> **WORK TO COMPLETE**: Gather up every line from the entries below that uses the word "Python".
*-*-*
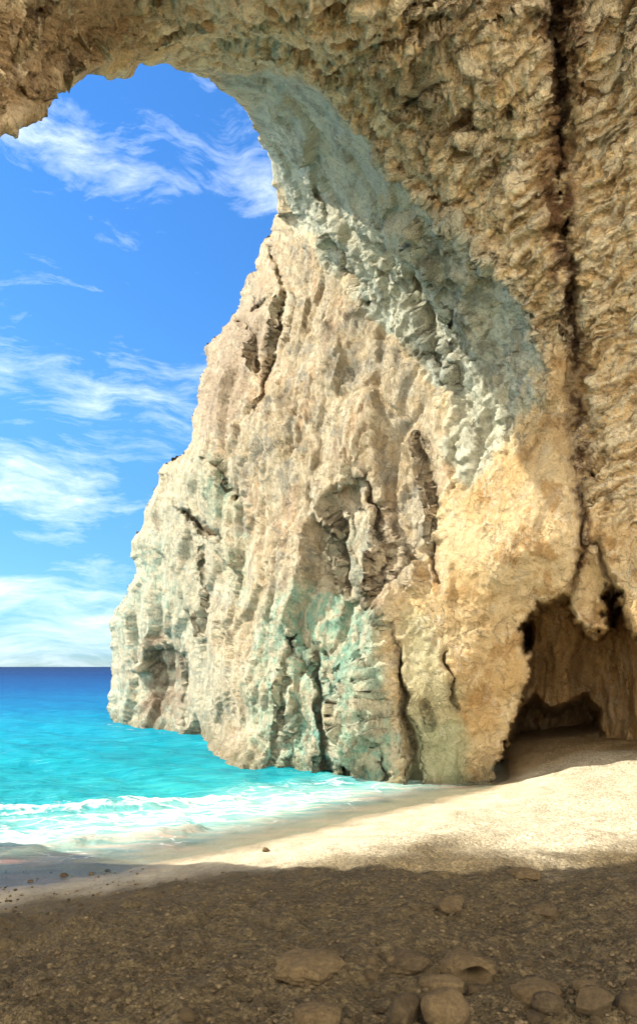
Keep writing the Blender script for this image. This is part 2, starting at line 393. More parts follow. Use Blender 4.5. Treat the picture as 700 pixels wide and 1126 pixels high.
def tps_fit(c):
    p = c[:, :2] / 300.0; q = 1.0 / c[:, 2]; n = len(p)
    r = np.linalg.norm(p[:, None] - p[None], axis=-1)
    K = np.where(r > 0, r * r * np.log(np.maximum(r, 1e-9)), 0) + np.eye(n) * 0.004
    Pm = np.concatenate([np.ones((n, 1)), p], 1)
    A = np.block([[K, Pm], [Pm.T, np.zeros((3, 3))]])
    w = np.linalg.solve(A, np.concatenate([q, np.zeros(3)]))
    return p, w
tp, tw = tps_fit(ct)
def base_depth(UV):
    def part(x):
        x = x / 300.0
        r2 = ((x[:, None] - tp[None]) ** 2).sum(-1)
        return (0.5 * r2 * np.log(np.maximum(r2, 1e-12))) @ tw[:-3] + tw[-3] + x @ tw[-2:]
    out = np.concatenate(list(POOL.map(part, [UV[a:a + 20000] for a in range(0, len(UV), 20000)])))
    return 1.0 / np.clip(out, 1 / 40.0, 1 / 3.6)

def rock_sheet():
    us = np.concatenate([np.linspace(-640, -24, 64), np.arange(-16, 718, 1.5), np.linspace(726, 1150, 44)])
    vs = np.concatenate([np.linspace(-420, -14, 44), np.arange(-8, 884, 1.5), np.linspace(890, 960, 10)])
    nu, nv = len(us), len(vs)
    U, V = np.meshgrid(us, vs)
    P = np.stack([U.ravel(), V.ravel()], -1).astype(np.float32)
    # keep the rock side of the outline, snapping the border vertices onto it
    ins = inside(P, SKYPOLY)
    d, near, _ = seg_dist(P, RIMR)
    du = np.gradient(us)[None, :].repeat(nv, 0).ravel(); dv = np.gradient(vs)[:, None].repeat(nu, 1).ravel()
    step = np.maximum(du, dv)
    keep = (~ins) | (d < step * .72)
    snap = d < step * .72
    P[snap] = near[snap]
    idx = np.arange(nu * nv).reshape(nv, nu)
    Q = np.stack([idx[:-1, :-1], idx[1:, :-1], idx[1:, 1:], idx[:-1, 1:]], -1).reshape(-1, 4)
    ok = keep[Q].all(1)
    # drop slivers lying on the outline only
    ok &= ~(snap[Q].all(1) & ins[Q].any(1))
    Q = Q[ok]
    Y = base_depth(P.astype(np.float64))
    # --- sculpted features, all in metres of recess (+) or relief (-)
    rec = np.zeros(len(P))
    Wp = P + 7 * np.stack([fbm(np.c_[P / 26.0, np.zeros(len(P))], 3, 4), fbm(np.c_[P / 26.0, np.full(len(P), 9.)], 4, 4)], -1)
    def groove(line, width, depth, p=1.0):
        nonlocal rec
        m = slice(None)
        dd, _, tt = seg_dist(Wp, line)
        n = len(line) - 1
        w = np.interp(tt, np.linspace(0, n, len(width)), width) if isinstance(width, (list, tuple)) else width
        rec = rec + depth * np.clip(1 - dd / w, 0, 1) ** p
    def hollow(poly, depth, soft):
        nonlocal rec
        rec = rec + depth * sstep(-soft * .3, soft, sd(Wp, poly))
    # great crack up the right wall
    groove([(612, -60), (610, 30), (614, 80), (618, 130), (613, 180), (619, 240), (626, 290), (628, 340), (632, 400), (634, 450), (628, 490), (632, 520), (638, 560), (642, 600)],
           [4, 4, 9, 7, 3, 4, 7, 9, 7, 18, 20, 8, 5, 4], .5, .9)
    hollow([(596, -60), (604, 100), (600, 190), (612, 200), (628, 190), (630, 60), (628, -60)], .35, 14)
    hollow([(620, 300), (628, 420), (622, 500), (640, 530), (668, 500), (650, 430), (640, 340)], .4, 20)
    # notch in the headland face and cracks beside it
    hollow([(352, 545), (372, 522), (398, 508), (410, 540), (406, 590), (398, 640), (384, 656), (352, 640), (338, 622)], .40, 50)
    hollow([(372, 545), (392, 512), (404, 530), (398, 556), (380, 552)], .3, 18)
    groove([(366, 560), (378, 600), (386, 650)], 4, .35)
    groove([(404, 520), (414, 560), (420, 600), (416, 640), (424, 690)], [3, 5, 6, 4, 3], .5)
    groove([(458, 480), (468, 520), (476, 570), (480, 640)], 4, .25)
    groove([(430, 690), (440, 730), (444, 780), (452, 820), (456, 866)], [2, 4, 4, 5, 7], .7, .8)
    groove([(488, 715), (494, 745), (502, 775)], 4, .35)
    groove([(466, 770), (474, 800)], 3, .25)
    groove([(408, 700), (412, 740), (414, 800), (422, 862)], 4, .35)
    groove([(350, 720), (352, 770), (360, 820), (358, 850)], [3, 6, 7, 5], .55)
    groove([(318, 700), (312, 760), (300, 845)], 5, .4)
    groove([(382, 740), (386, 800), (378, 855)], 5, .4)
    groove([(200, 560), (222, 578), (246, 592)], [3, 6, 8], .9)
    groove([(236, 510), (250, 530), (262, 548)], 5, .6)
    groove([(218, 600), (222, 640), (226, 660), (216, 700)], 4, .35)
    hollow([(168, 690), (184, 670), (200, 700), (206, 760), (200, 800), (172, 800), (164, 740)], .2, 26)
    groove([(206, 720), (204, 770), (206, 812)], 4, .3)
    hollow([(276, 330), (292, 326), (290, 344), (276, 346)], .8, 8)
    groove([(262, 350), (280, 370), (284, 410)], 5, .6)
    groove([(300, 270), (312, 330), (296, 400), (284, 450)], 4, .4)
    # ledge line between ochre ceiling and the green hollow: raised lip
    groove([(255, 60), (330, 78), (380, 128), (432, 190), (490, 240), (545, 295), (596, 385), (604, 440)], 14, -.35)
    groove([(345, 200), (372, 260), (404, 330)], 6, .35)
    groove([(470, 250), (486, 300), (500, 350), (520, 400)], 7, .4)
    groove([(455, 300), (470, 350), (494, 430)], 9, .45)
    # strata on the ceiling running up to the right
    for (x, y, L, a, dpt) in [(360, 90, 90, -28, .3), (400, 60, 120, -22, .3), (440, 120, 110, -30, .35), (430, 20, 120, -20, .25), (470, 160, 90, -32, .35), (500, 60, 80, -40, .3),
                              (520, 210, 70, -35, .3), (250, 30, 120, -12, .3), (100, 40, 100, -45, .35), (40, 90, 60, -40, .3), (20, 40, 60, -50, .4), (160, 40, 80, -25, .25), (560, 130, 60, -50, .25)]:
        a = math.radians(a)
        groove([(x, y), (x + L * .5 * math.cos(a), y + L * .5 * math.sin(a) - 3), (x + L * math.cos(a), y + L * math.sin(a))], [3, 8, 3], dpt)
    Y = Y + rec * np.clip(Y / 14.0, .5, 1.4)
    # --- alcove at the right
    mouth = [(536, 930), (541, 862), (552, 822), (566, 786), (577, 752), (581, 735), (574, 712), (575, 690), (580, 676), (592, 664), (606, 660), (620, 654), (627, 664), (634, 682), (646, 694),
             (656, 698), (664, 690), (666, 672), (663, 656), (672, 644), (680, 650), (685, 664), (690, 684), (702, 696), (730, 690), (790, 730), (840, 820), (850, 960)]
    rag = 6 * np.stack([fbm(np.c_[P / 11.0, np.zeros(len(P))], 33, 4), fbm(np.c_[P / 11.0, np.full(len(P), 9.)], 34, 4)], -1)
    mk = sstep(-3.5, 6.0, sd(P + (Wp - P) * .7 + rag, mouth))
    Y = Y + .45 * np.clip(1 - seg_dist(Wp, [(650, 596), (640, 610), (629, 640), (624, 662)])[0] / 6, 0, 1) + .4 * np.clip(1 - seg_dist(Wp, [(654, 600), (668, 630), (674, 650)])[0] / 5, 0, 1)
    Y = Y + .35 * sstep(-4, 14, sd(Wp, [(628, 640), (640, 602), (656, 602), (668, 640), (668, 690), (648, 694), (632, 672)]))
    ain = 18.2 + .9 * np.sin(P[:, 0] / 17.0) * .5 - 1.4 * sstep(640, 720, P[:, 0]) - 1.2 * sstep(740, 690, P[:, 1]) \
        + .5 * fbm(np.c_[P / [22., 70.], np.zeros(len(P))], 31, 3)
    ain += 6.0 * sstep(-4, 10, sd(Wp, [(552, 860), (564, 804), (575, 774), (590, 766), (604, 778), (620, 771), (644, 766), (657, 784), (663, 812), (668, 860)]))
    ain += 3.0 * sstep(-2, 5, sd(P, [(571, 680), (584, 676), (585, 700), (582, 722), (573, 720)]))
    # lobe hanging from the roof of the alcove and the pale fang beside it
    fang = sstep(-2, 5, sd(P, [(676, 600), (700, 600), (704, 690), (694, 700), (690, 660), (684, 648), (678, 636)]))
    ain = ain * (1 - fang) + 13.2 * fang
    wellm = sstep(-2, 5, sd(P, [(664, 652), (676, 642), (682, 668), (676, 690), (666, 680)]))
    ain += 1.3 * wellm
    Y = 1.0 / ((1 - mk) / Y + mk / np.maximum(ain, Y + .2))
    alc = mk
    # --- round the silhouette of the headland away
    head_edge = P[:, 1] > 236
    wr = np.where(head_edge, 42.0, 14.0)
    s = np.clip(d / wr, 0, 1)
    Y = Y + np.where(head_edge, 2.4, .35) * (1 - np.sqrt(1 - (1 - s) ** 2)) * np.where(P[:, 0] < -20, 0, 1)
    Wd = unproj(P[:, 0], P[:, 1], Y)
    # --- the back of the rock behind the outline
    e = np.sort(np.concatenate([Q[:, [0, 1]], Q[:, [1, 2]], Q[:, [2, 3]], Q[:, [3, 0]]]), 1)
    key = e[:, 0].astype(np.int64) * (nu * nv) + e[:, 1]
    uq, inv, cnt = np.unique(key, return_inverse=True, return_counts=True)
    be = e[(cnt[inv] == 1)]
    be = be[snap[be].all(1) | ((d[be] < 12 * 1).all(1))]
    be = be[(P[be][:, :, 1] < 955).all(1)]
    bv = np.unique(be)
    remap = {int(v): k for k, v in enumerate(bv)}
    pu, pv = P[bv, 0], P[bv, 1]
    cx = np.minimum(pu, 80.0); cv = np.maximum(pv, 330.0)
    cx = np.where(pv > 330, pu - 50, cx)
    inn = np.stack([pu - cx, pv - cv], -1).astype(np.float64)
    inn /= np.maximum(np.linalg.norm(inn, axis=1, keepdims=True), 1e-6)
    ext = [Wd]; uvx = [P.astype(np.float64)]; faces = [Q]; prev = bv; base = len(Wd)
    dm = np.where((pv < 330) | (pu < 0), np.interp(pu, [-100, 140], [.3, 1.0]), 1.0)
    for (off, dz) in [(6, .35), (15, .9), (28, 1.7), (50, 2.9), (85, 4.5), (130, 7.0)]:
        q = np.stack([pu, pv], -1) + inn * off
        ext.append(unproj(q[:, 0], q[:, 1], Y[bv] + dz * dm)); uvx.append(np.stack([pu, pv], -1))
        cur = base + np.arange(len(bv)); base += len(bv)
        a = np.array([remap[int(x)] for x in be[:, 0]]); b = np.array([remap[int(x)] for x in be[:, 1]])
        faces.append(np.stack([prev[a], prev[b], cur[b], cur[a]], -1)); prev = cur
    V3 = np.concatenate(ext); UV = np.concatenate(uvx); Fq = np.concatenate(faces)
    front = np.arange(len(V3)) < len(Wd)
    # compact
    used = np.zeros(len(V3), bool); used[Fq.ravel()] = True
    mp = np.cumsum(used) - 1
    return V3[used], UV[used].astype(np.float32), mp[Fq], front[used], np.concatenate([alc, np.zeros(len(V3) - len(alc))])[used]

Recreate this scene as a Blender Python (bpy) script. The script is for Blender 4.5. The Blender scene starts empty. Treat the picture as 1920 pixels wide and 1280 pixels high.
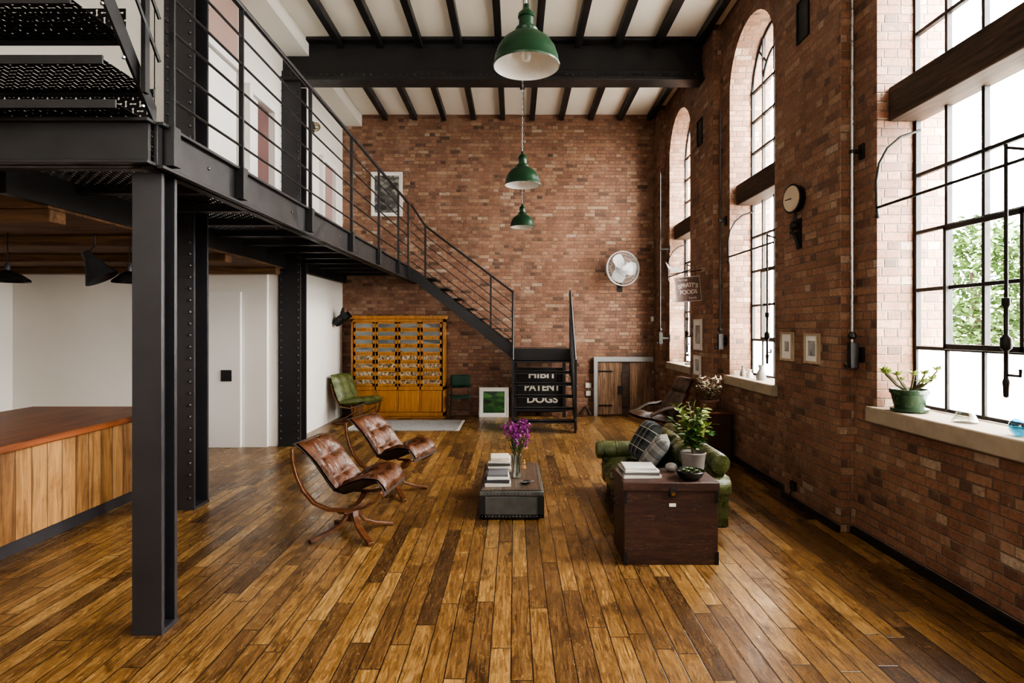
import bpy, bmesh, math, random
from mathutils import Vector, Matrix, Euler
R=random.Random(7)
S=bpy.context.scene
C=S.collection
PI=math.pi
F=1100.;HX=965.;HY=615.;H=1.8
def V(*a): return Vector(a)
def P(px,py,d): return Vector(((px-HX)*d/F, d, H-(py-HY)*d/F))
def TR(loc=(0,0,0),rx=0,ry=0,rz=0): return Matrix.Translation(loc)@Euler((rx,ry,rz)).to_matrix().to_4x4()

# ------------------------------------------------------------ mesh helper
class MB:
    def __init__(s): s.bm=bmesh.new()
    def f(s,vs):
        try: return s.bm.faces.new(vs)
        except ValueError: return None
    def box(s,x0,x1,y0,y1,z0,z1,M=None):
        vs=[V(x,y,z) for x in(x0,x1) for y in(y0,y1) for z in(z0,z1)]
        if M: vs=[M@p for p in vs]
        v=[s.bm.verts.new(p) for p in vs]
        for f in ((0,1,3,2),(4,6,7,5),(0,4,5,1),(2,3,7,6),(0,2,6,4),(1,5,7,3)): s.f([v[i] for i in f])
        return s
    def quad(s,*ps): s.f([s.bm.verts.new(p) for p in ps]); return s
    def loft(s,rings,closed=False,cap=True):
        vr=[[s.bm.verts.new(p) for p in r] for r in rings]
        n=len(vr[0]); m=len(vr)
        for i in range(m if closed else m-1):
            a=vr[i];b=vr[(i+1)%m]
            for j in range(n): s.f([a[j],a[(j+1)%n],b[(j+1)%n],b[j]])
        if cap and not closed: s.f(vr[0][::-1]); s.f(vr[-1])
        return s
    def tube(s,pts,r,n=8,closed=False):
        pts=[Vector(p) for p in pts]; m=len(pts); rings=[]; up=None
        for i,p in enumerate(pts):
            a=pts[i-1] if (i>0 or closed) else p; b=pts[(i+1)%m] if (i<m-1 or closed) else p
            t=(b-a).normalized()
            if up is None:
                up=t.orthogonal().normalized()
            else:
                up=up-t*up.dot(t); up=up.normalized() if up.length>1e-6 else t.orthogonal().normalized()
            w=t.cross(up); rr=r[i] if isinstance(r,(list,tuple)) else r
            rings.append([p+up*rr*math.cos(2*PI*k/n)+w*rr*math.sin(2*PI*k/n) for k in range(n)])
        return s.loft(rings,closed)
    def strip(s,pts,side,w,t):
        pts=[Vector(p) for p in pts]; side=Vector(side).normalized(); rings=[]
        for i,p in enumerate(pts):
            tg=(pts[min(i+1,len(pts)-1)]-pts[max(i-1,0)]).normalized()
            sd=(side-tg*side.dot(tg)).normalized(); n=tg.cross(sd).normalized()
            ww=w[i] if isinstance(w,(list,tuple)) else w
            rings.append([p+sd*ww/2+n*t/2,p-sd*ww/2+n*t/2,p-sd*ww/2-n*t/2,p+sd*ww/2-n*t/2])
        return s.loft(rings)
    def lathe(s,prof,n=24,M=None):
        M=M or Matrix()
        vr=[]
        for r,z in prof:
            if r<1e-5: vr.append([s.bm.verts.new(M@V(0,0,z))])
            else: vr.append([s.bm.verts.new(M@V(r*math.cos(2*PI*k/n),r*math.sin(2*PI*k/n),z)) for k in range(n)])
        for a,b in zip(vr,vr[1:]):
            for j in range(n):
                k=(j+1)%n
                if len(a)==1 and len(b)==1: continue
                if len(a)==1: s.f([a[0],b[k],b[j]])
                elif len(b)==1: s.f([a[j],a[k],b[0]])
                else: s.f([a[j],a[k],b[k],b[j]])
        return s
    def prism(s,poly,ax,a,b):
        g={'x':lambda c,p:V(c,p[0],p[1]),'y':lambda c,p:V(p[0],c,p[1]),'z':lambda c,p:V(p[0],p[1],c)}[ax]
        return s.loft([[g(a,p) for p in poly],[g(b,p) for p in poly]])
    def pillow(s,w,h,t,M=None,n=10,tuft=0,tu=3,tv=3):
        M=M or Matrix(); gr=[]
        for sg in (1,-1):
            g=[]
            for i in range(n+1):
                for j in range(n+1):
                    u=2*i/n-1;v=2*j/n-1
                    e=max(0,(1-abs(u)**3.5)*(1-abs(v)**3.5))**.5
                    z=t/2*e
                    if tuft: z*=1-tuft*(1-(abs(math.sin(PI*tu*(u+1)/2))*abs(math.sin(PI*tv*(v+1)/2)))**.5)
                    k=1-.05*(abs(u*v))
                    g.append(s.bm.verts.new(M@V(u*w/2*k,v*h/2*k,sg*z)))
            gr.append(g)
        for g in gr:
            for i in range(n):
                for j in range(n):
                    a=i*(n+1)+j; s.f([g[a],g[a+1],g[a+n+2],g[a+n+1]])
        bmesh.ops.remove_doubles(s.bm,verts=s.bm.verts,dist=1e-4)
        return s
    def ball(s,c,r,n=8,sq=(1,1,1)):
        m=max(3,n//2)
        M=Matrix.Translation(c)@Matrix.Diagonal((sq[0],sq[1],sq[2],1))
        return s.lathe([(r*math.sin(PI*i/m) if 0<i<m else 0,-r*math.cos(PI*i/m)) for i in range(m+1)],n,M)
    def leaf(s,p,d,up,l,w):
        d=Vector(d).normalized(); sd=d.cross(Vector(up))
        if sd.length<1e-3: sd=d.orthogonal()
        sd.normalize(); n=sd.cross(d).normalized(); p=Vector(p)
        a=s.bm.verts.new(p);b=s.bm.verts.new(p+d*l*.35+sd*w/2+n*w*.12);c=s.bm.verts.new(p+d*l*.75+sd*w*.36+n*w*.05)
        e=s.bm.verts.new(p+d*l-n*l*.08);g=s.bm.verts.new(p+d*l*.75-sd*w*.36+n*w*.05);h=s.bm.verts.new(p+d*l*.35-sd*w/2+n*w*.12)
        m=s.bm.verts.new(p+d*l*.5)
        for q in ((a,b,m),(b,c,m),(c,e,m),(e,g,m),(g,h,m),(h,a,m)): s.f(q)
        return s
    def build(s,name,mat,parent=None,bevel=0,seg=2,smooth=False,world=False):
        if world and parent is not None:
            bmesh.ops.translate(s.bm,verts=s.bm.verts,vec=-parent.location)
        bmesh.ops.recalc_face_normals(s.bm,faces=s.bm.faces)
        me=bpy.data.meshes.new(name); s.bm.to_mesh(me); s.bm.free()
        me.materials.append(mat)
        if smooth or bevel:
            me.polygons.foreach_set('use_smooth',[True]*len(me.polygons))
            me.set_sharp_from_angle(angle=.75)
        o=bpy.data.objects.new(name,me); C.objects.link(o)
        if parent is not None: o.parent=parent
        if bevel:
            b=o.modifiers.new('Bevel','BEVEL'); b.width=bevel; b.segments=seg; b.limit_method='ANGLE'; b.angle_limit=.7
        return o
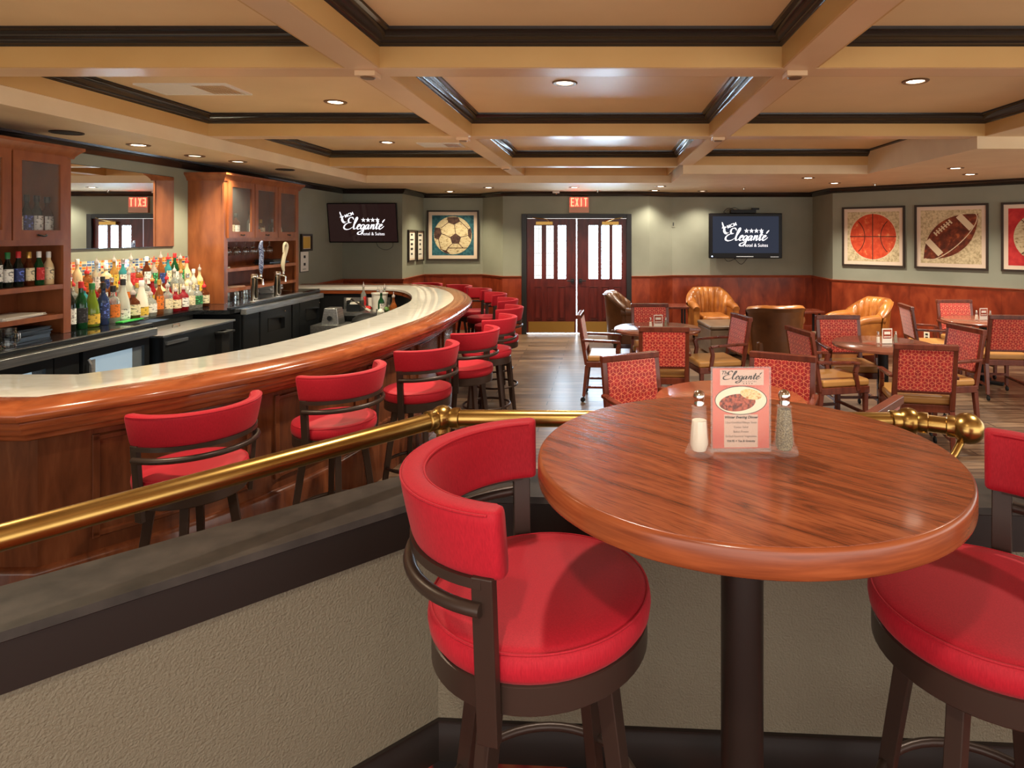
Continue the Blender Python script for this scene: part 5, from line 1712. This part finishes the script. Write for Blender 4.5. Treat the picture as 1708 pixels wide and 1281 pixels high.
*-*-*
> **SOLUTION BELOW**:
Recreate this scene as a Blender Python (bpy) script. The script is for Blender 4.5. The Blender scene starts empty. Treat the picture as 1920 pixels wide and 1280 pixels high.
Continue the Blender Python script for this scene: part 5, from line 1712. This part finishes the script. Write for Blender 4.5. Treat the picture as 1708 pixels wide and 1281 pixels high.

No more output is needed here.